Another day, another hiccup in the usually amazing procedure of using WDS for quick mass deployments of OS images. Today’s annoyance comes courtesy of using an Intel NUC that only has USB 3.0 ports and no way to force them into USB 2.0 mode. Why is this an issue? Because after deploying a Windows 7 image via WDS and PXE, you’re left with the Setup Windows screen uncontrollable via keyboard or mouse.

Erm……

This is a documented and well-known issue with the Intel NUC NUC5CPYH. As a matter of fact, for fresh installs of Windows 7 (via USB), there’s an official Intel tool that will modify the setup files to alleviate your pain. Very nice. If you want to go the manual route, there’s also tutorials to do that as well.

But what about us Sysadmins who want to use WDS? I’ve had wonky results with using the WDS console to add USB 3.0 drivers for PnP install at setup. I finally decided to just mount the specific image with DISM and inject the drivers myself to force the issue. There’s actually 2 sets of drivers to install: one for a virtual hub and one for the actual USB 3.0 ports itself. But beware! You can’t just grab the smaller .WIM file you think you would want to modify. You first must export from WDS to generate a catalog and resource file to get an injectable .WIM

  1. In the WDS console, find the install image you want to inject the drivers into and export it somewhere. Right-click and export… In this example, I’m going to call it “biz-usb3.wim
  2. Download the USB 3.0 drivers from Intel’s site
  3. Extract the drivers, specifically HCSwitch and Win7, to a folder called usb3. Move the usb3 folder into the same place your biz-usb3.wim is located.
  4. Create a temporary mount location for your .wim image to be manipulated in. Make a folder and call it mount.
  5. Open an admin CMD console and CD into the directory where your biz-usb3.wim, mount, and usb3 folder are located.
  6. Mount the biz-usb3.wim image using DISM: dism /mount-wim /wimfile:"biz-usb3.wim" /index:1 /mountdir:"mount"
  7. After the mounting is complete, inject the drivers: dism /image:"mount" /add-driver /driver:"usb3" /recurse
  8. Save changes to the image: dism /unmount-wim /mountdir:"mount" /commit
  9. Import the .wim back into WDS and name it whatever you want. Now would be a good time to disable the old image to make sure you don’t confuse them during deployment. You can delete if you want, but I find disabling prevents any accidental screw-ups from happening. Plus, the delta should only be a few megabytes, so no need to stress about storage (more on this below).

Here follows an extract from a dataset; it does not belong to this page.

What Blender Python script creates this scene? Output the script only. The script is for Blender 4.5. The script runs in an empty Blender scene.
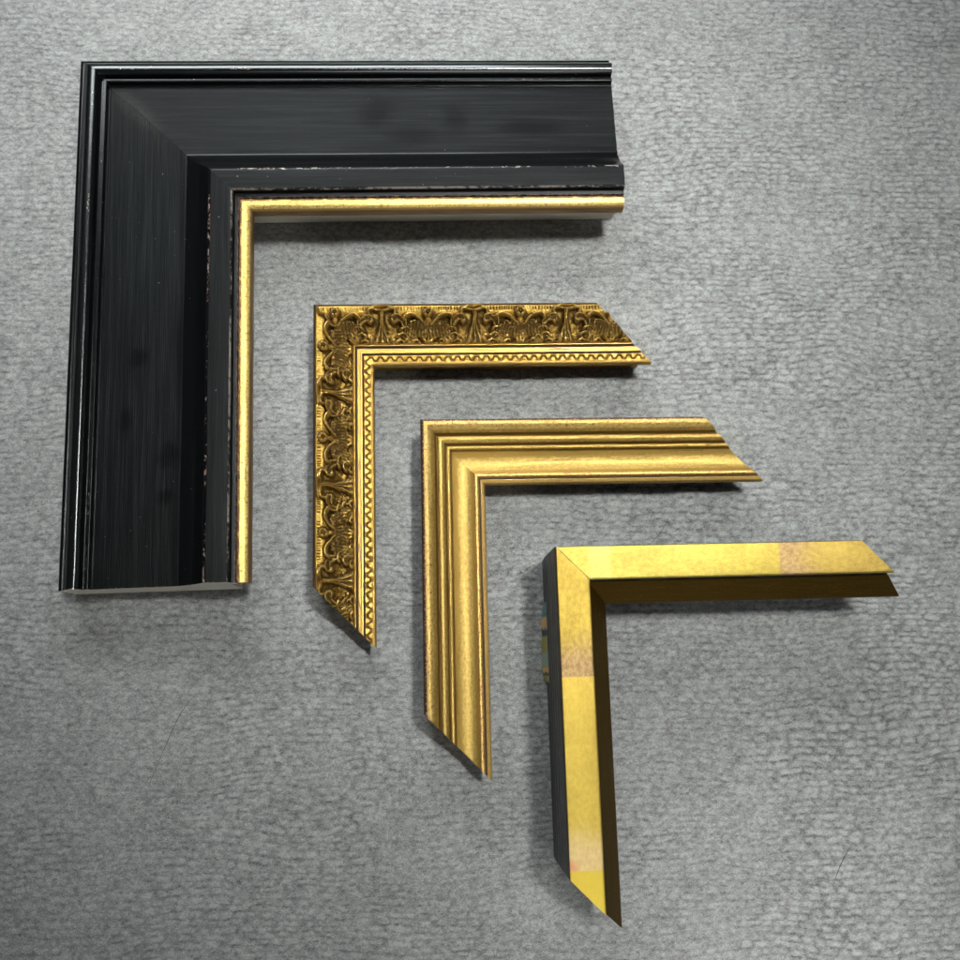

If all was done correctly, you should be able to PXE boot or whatever into your WDS server and deploy the Windows 7 image to the NUC with USB 3.0 drivers enabled. For what it’s worth, there isn’t much of a difference going on here from the original tutorial; I’m just using similar steps to edit a WDS image instead of a raw Windows 7 install image. The only extra step is exporting the .WIM from WDS to generate a resource catalog.

A few gotchas:

  • If upon PXE booting you see 2x the new image listed, don’t panic. You probably just did all your work in WDS’s image folder itself. This isn’t a bad thing, just kind of sloppy. I would recommend deleting the larger of the two .WIM files (in this example, biz-usb3.wim). The imported one automatically was diff’d and only the delta is stored. WDS is smart enough to not waste gigabytes of space when the base image already has 99% of the stuff you need.